Das Akkordeon ist das Volksinstrument Nummer Eins in der Algarve, es begleitet den Volkstanz corridinho, gibt beim Neujahrssingen den Ton an und begleitet hin und wieder das Dreikönigssingen
Einst schickte der Gelbe Kaiser Huang Di seinen Gelehrten Ling Lun aus, um das „Lied des Phönix“ einzufangen. Ling Lun kam zurück mit dem Cheng, einem von ihm eigens für die Imitation der Tonfolge des Phönix entwickelten Tonerzeuger, basierend auf einem frei vibrierenden Stimmzungen-Prinzip.
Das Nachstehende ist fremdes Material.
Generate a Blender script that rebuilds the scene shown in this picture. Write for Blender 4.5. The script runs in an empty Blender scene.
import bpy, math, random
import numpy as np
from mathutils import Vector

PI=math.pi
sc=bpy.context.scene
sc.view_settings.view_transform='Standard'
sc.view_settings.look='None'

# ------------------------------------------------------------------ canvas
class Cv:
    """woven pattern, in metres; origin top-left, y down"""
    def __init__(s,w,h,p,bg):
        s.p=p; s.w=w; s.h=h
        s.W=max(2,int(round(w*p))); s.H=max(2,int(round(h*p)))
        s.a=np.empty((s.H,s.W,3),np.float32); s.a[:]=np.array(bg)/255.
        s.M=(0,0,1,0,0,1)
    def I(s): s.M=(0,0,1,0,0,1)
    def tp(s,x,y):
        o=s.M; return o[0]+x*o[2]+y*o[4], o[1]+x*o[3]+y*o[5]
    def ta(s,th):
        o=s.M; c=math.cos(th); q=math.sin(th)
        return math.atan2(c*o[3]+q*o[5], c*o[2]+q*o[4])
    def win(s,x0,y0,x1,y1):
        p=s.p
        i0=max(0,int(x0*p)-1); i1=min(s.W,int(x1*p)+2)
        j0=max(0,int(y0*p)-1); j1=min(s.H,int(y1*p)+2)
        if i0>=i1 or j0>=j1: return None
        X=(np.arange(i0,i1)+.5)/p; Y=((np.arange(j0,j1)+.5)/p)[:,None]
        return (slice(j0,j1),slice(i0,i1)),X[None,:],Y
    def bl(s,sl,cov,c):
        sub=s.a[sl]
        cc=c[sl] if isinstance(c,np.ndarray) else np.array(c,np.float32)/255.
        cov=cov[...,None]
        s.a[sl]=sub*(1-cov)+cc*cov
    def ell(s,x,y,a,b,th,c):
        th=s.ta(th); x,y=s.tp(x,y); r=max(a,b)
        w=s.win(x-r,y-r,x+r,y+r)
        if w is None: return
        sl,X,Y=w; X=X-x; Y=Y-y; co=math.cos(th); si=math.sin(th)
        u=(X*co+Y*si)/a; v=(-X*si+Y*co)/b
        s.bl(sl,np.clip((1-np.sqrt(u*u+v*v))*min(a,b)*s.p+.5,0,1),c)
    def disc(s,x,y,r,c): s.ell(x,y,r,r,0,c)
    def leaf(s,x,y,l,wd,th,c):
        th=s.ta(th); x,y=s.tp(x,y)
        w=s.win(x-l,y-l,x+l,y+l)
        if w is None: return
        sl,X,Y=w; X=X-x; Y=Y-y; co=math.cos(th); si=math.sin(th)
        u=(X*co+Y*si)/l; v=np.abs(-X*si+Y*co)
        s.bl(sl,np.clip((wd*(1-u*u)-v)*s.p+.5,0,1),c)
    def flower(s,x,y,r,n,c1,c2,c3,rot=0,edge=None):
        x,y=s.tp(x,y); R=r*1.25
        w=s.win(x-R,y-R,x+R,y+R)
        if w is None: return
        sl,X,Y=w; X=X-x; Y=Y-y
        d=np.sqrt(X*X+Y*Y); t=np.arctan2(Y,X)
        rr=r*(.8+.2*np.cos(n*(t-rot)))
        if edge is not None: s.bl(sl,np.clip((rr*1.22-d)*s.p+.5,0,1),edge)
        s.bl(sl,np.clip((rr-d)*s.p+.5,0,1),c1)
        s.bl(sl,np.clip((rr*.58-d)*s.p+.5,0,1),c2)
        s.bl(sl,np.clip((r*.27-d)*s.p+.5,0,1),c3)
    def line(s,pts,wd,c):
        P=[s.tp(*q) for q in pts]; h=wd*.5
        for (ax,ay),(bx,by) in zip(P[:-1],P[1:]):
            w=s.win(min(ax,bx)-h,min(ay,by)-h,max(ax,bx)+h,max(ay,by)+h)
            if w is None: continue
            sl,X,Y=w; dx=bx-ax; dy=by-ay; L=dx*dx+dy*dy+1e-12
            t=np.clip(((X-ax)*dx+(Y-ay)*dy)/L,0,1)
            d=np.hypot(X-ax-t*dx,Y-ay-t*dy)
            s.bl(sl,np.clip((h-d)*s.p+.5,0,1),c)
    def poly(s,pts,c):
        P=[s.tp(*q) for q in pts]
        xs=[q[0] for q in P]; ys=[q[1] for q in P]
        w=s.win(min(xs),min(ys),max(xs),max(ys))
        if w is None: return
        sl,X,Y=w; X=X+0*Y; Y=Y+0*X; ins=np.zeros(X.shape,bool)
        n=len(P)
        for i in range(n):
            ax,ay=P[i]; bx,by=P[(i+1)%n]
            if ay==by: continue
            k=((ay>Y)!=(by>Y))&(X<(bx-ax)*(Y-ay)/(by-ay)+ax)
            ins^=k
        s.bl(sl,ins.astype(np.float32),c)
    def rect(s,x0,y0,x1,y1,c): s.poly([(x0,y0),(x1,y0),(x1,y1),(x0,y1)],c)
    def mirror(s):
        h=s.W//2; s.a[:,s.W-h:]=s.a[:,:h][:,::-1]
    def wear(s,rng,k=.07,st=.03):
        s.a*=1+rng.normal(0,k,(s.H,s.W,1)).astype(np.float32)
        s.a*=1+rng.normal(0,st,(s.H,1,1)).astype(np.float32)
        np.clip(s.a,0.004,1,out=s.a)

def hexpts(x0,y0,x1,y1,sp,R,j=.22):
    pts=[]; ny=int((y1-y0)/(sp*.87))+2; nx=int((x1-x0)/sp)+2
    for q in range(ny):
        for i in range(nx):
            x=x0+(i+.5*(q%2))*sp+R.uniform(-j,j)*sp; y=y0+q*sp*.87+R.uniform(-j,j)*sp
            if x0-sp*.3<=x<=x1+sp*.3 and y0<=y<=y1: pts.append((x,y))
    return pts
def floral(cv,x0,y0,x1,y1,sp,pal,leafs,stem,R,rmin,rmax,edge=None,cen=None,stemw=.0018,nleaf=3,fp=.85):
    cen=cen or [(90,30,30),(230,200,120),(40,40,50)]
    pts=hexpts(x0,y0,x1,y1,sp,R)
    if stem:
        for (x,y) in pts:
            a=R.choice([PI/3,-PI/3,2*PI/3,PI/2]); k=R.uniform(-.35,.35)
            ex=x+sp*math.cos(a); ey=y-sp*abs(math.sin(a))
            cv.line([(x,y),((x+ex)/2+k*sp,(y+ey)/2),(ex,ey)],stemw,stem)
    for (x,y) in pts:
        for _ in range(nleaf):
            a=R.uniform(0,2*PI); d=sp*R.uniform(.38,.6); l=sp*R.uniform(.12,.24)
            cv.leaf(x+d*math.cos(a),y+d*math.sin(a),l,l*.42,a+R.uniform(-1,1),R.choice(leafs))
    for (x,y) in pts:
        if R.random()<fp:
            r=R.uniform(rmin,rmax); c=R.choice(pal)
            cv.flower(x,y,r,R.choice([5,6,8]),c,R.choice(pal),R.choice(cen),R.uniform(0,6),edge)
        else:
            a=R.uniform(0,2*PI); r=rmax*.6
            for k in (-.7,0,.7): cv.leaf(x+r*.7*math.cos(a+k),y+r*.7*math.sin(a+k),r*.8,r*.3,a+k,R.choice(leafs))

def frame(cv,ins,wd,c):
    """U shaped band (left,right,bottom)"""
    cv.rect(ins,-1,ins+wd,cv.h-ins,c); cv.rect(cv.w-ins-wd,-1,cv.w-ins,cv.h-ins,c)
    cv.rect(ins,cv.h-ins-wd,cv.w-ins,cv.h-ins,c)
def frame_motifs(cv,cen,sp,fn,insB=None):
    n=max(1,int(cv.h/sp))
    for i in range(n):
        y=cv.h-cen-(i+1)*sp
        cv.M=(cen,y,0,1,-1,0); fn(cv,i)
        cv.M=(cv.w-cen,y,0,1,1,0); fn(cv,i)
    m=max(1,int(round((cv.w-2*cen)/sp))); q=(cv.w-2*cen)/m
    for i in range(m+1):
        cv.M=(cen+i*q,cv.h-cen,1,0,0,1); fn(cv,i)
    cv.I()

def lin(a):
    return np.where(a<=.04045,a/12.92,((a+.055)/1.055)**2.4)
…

Das Cheng besaß unterschiedlich lange Bambuspfeifen, angeordnet wie die Flügel des mythologisierten Paradiesvogels, und wird aufgrund dieser Stimmzungen-Funktion als rudimentärer Vorläufer des heutigen Schifferklaviers betrachtet. Nach Europa gelangte das Cheng via Russland und entwickelte sich in der Hand österreichischer, deutscher und englischer Instrumentenmacher Anfang des 19. Jahrhunderts sehr rasch weiter. Die Handharmonika bekam Tasten, Knöpfe und einen neuen Namen: Acordion. Bis 1850 waren die meisten Akkordeons noch diatonisch gestimmt, sie klangen beim Auseinanderziehen und Zusammendrücken des Blasebalgs bei jedem Ton um eine Tonstufe unterschiedlich, was dem Instrument eine sehr eigene Klangfarbe verlieh, fast so, als könne es gleichzeitig lachen und weinen. Das chromatisch gestimmte Akkordeon hingegen, klingt synchron.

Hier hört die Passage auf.